I picked up the intact cases and slid a dental pick down them and discovered several of them had a cylindrical 'ring' indentation near the head of the case. The outside of the cases looked normal.

In my life of loading who knows how many 1000s of rounds of .357 I had never had this happen before (and never rimless) , and for the life of me cannot even guess as to what cased the 'ring' indentation on the inside of the cases.

My thought being because It head spaces on the rim, is in the chamber as far as it can go, and is held in place by the bolt face so it cannot move rearward upon firing which I always thought was the cause of case stretching and ultimately separation.

I was discussing this on another forum and one member was adamant it did not matter rimmed or rimless case stretching can occur.

Fire away!
 
I have seen more case head separations on rifle cases as compared to straight wall pistol.
And this is what I have been reading about as well, IE it happens MORE with rimless rifle than straight walled RIMMED - but still can.

Oh well, I guess it was just finally my time to experience it.

FWIW the brass I was using was range pickup, and appeared to be once fired, as it did not have a 'aged' appearance to it but I'll never know for sure.
 
With some measure of experience shooting rimmed AND rimless highpower smokeless rifle cartridges, as well as rimmed and rimless handgun cartridges, it is my observation that head expansion and case stretching (both causes of head separation) can occur in ANY style case, and in equal frequency given equal (harsh and/or repeated) treatment of that brass.

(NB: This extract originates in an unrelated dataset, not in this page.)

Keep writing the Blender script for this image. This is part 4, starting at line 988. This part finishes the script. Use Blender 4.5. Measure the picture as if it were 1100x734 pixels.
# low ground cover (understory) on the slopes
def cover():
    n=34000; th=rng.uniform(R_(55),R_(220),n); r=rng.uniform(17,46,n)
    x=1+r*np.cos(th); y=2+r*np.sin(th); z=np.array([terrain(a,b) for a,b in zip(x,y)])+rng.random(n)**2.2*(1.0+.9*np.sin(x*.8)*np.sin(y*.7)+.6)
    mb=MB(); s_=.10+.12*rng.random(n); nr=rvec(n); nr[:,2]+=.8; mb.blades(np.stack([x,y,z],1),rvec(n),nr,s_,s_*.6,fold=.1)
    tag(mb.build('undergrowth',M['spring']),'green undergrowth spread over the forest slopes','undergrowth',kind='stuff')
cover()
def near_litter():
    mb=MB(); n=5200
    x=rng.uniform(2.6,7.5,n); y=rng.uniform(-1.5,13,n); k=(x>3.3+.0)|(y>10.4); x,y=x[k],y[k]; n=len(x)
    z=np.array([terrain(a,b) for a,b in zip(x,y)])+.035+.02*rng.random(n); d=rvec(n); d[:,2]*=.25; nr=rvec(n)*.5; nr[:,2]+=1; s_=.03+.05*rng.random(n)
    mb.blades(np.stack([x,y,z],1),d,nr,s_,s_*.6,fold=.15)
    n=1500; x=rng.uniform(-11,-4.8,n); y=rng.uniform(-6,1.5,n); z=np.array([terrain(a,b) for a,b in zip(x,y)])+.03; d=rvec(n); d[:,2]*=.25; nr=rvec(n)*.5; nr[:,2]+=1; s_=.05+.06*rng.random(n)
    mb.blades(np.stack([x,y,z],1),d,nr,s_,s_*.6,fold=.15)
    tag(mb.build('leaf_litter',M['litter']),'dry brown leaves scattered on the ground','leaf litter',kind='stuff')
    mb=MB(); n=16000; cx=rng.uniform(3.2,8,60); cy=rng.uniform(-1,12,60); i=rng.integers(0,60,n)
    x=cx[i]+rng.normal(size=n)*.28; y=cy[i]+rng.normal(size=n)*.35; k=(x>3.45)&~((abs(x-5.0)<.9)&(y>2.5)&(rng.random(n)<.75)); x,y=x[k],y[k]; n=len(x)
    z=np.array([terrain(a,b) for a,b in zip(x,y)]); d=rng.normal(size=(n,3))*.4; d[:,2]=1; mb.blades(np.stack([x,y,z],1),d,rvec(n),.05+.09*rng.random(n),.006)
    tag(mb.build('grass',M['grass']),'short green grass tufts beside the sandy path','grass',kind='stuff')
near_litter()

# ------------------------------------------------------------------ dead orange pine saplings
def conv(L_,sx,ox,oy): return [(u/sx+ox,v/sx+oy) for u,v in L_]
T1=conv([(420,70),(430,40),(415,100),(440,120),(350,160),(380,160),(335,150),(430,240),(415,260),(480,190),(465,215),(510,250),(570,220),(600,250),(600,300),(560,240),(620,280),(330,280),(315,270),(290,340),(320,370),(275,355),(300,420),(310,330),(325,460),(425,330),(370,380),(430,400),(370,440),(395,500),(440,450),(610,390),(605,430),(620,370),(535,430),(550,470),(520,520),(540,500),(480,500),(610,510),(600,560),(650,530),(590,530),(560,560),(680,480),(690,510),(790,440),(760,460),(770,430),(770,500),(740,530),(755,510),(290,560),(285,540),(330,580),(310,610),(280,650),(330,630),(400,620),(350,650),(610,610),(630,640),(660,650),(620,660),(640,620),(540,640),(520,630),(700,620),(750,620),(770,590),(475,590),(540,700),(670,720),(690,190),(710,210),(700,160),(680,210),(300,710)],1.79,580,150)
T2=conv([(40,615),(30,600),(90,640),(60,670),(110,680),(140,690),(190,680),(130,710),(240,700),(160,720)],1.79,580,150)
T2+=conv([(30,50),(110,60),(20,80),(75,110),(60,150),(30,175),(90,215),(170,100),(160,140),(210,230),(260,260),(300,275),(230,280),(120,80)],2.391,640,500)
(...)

If there seems to be an observed difference in frequency of such when comparing straight-walled rimmed pistol cases as opposed to rimless highpower rifle cases, such difference may easily be caused by the general higher-pressure loadings and tendency to "push the envelope" more with rifles.

Run your .357 against the wall over and over again, then run your .30-06 against the wall over and over again, and the case failure rate in my estimation would be about equal (assuming no headspace/mechanical defects exist in the guns).

Crappy, cheap brass (ESPECIALLY when taxed repeatedly) takes all bets off the table, and can destroy a gun (almost did with me, along with an eyeball protected by God-sent shooting glasses picked up from the optometrist just the day before).
 
That ring is the place where the case stretches when firing. I have one 30-06 case that was sticky on removal from the chamber because it almost split and seemed to "spot weld" itself in place. Using the paper clip trick, I found that case was about to separate.
I tossed all of that batch away.
I can picture it happening more frequently on rimmed or belted cartridges that are fired in an oversized chamber. First being stretched too far, then being resized to proper spec. The brass flows to the front, requiring trimming, but you can't squish the metal bask in place at the rear of the case.

When I was a 45-70 loader, I ran them hot in my Browning. Ruger level hot. Never had a 45-70 case separate and I've never had a revolver cartridge separate. But I've had several split necks on overworked 357 cases.
 
Glad you're ok.
@tac used to swear on the junkiness of S&B brass.
I shoot easily 20x bottle necked rifle to straight wall anything. I've had split cases on rimmed, straight walled cases, and had case head cracking on bottle-necked, but don't remember any full head separations.
With my straight walled cases, I do a sound check - those that have a nice bell ring to them, or those that have a notably dull sound compared to the rest (crack) are pulled.